I kinda wish I considered my social anxiety and picked a better solitairy instrument than drums. They’re super fun to play, but I was only ever in one band and I’m too anxious to play with strangers right now. I just jam by myself, but I suspect I’d have an easier time actually writing music if I had more experience with melody. I tried picking up guitar and violin later, but so far I haven’t had the energy to really devote the time needed to learn another instrument.
Have you thought about an “MPC” type instrument like a Native Instruments Maschine? I feel like that might be a nice evolution for you as it would allow you to transition a love for percussion into a songwriting tool that is a blast to jam out with and make patterns with.
I mean, I really like nice finger drumming pads, but you could also just use a more traditional midi drum kit to record loops the point is that you can have a blast with an MPC type tool all by yourself with headphones on and you can then choose to share that or not, it is perfect as a solo instrument.

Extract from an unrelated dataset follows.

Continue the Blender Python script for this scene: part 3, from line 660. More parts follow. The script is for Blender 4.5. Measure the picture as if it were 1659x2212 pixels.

Bonus points you could record loops of yourself playing your actual drums and slice up the audio samples in an MPC, that would be super cool.
I also think as a drummer having an MPC might be really nice to throw loops of certain sections of songs into that you wanted to practice so that you could easily switch between them and keeping looping that section to practice as long as needed.
I had not thought about an mpc type instrument, but I’m going to look into it right now because that sounds cool lol
If you have a computer you can get a used/older NI Maschine for fairly cheap just make sure you get a software key. The pads feel really nice on those, but it is all down to preference.
A lot of people like the Ableton Push series of controllers but for me the pure playing feel of the Maschine is hard to beat and the ability to build loops into songs without looking at your computer screen while still having access to all the benefits of being connected to a computer (easy file access of samples for example) is really nice.
Go to Guitar Center or something and try out one, they are a blast I promise! They are inherently percussive instruments and I think having experience as a drummer is a great platform to enter into learning MPC type instruments from.
So I picked up a maschine+ because the standalone was important to me, and I’m absolutely loving it so far. Thanks again for the suggestion, this thing’s awesome.
Damn that puts a big ass smile on my face, congrats for getting a new awesome instrument and composition tool!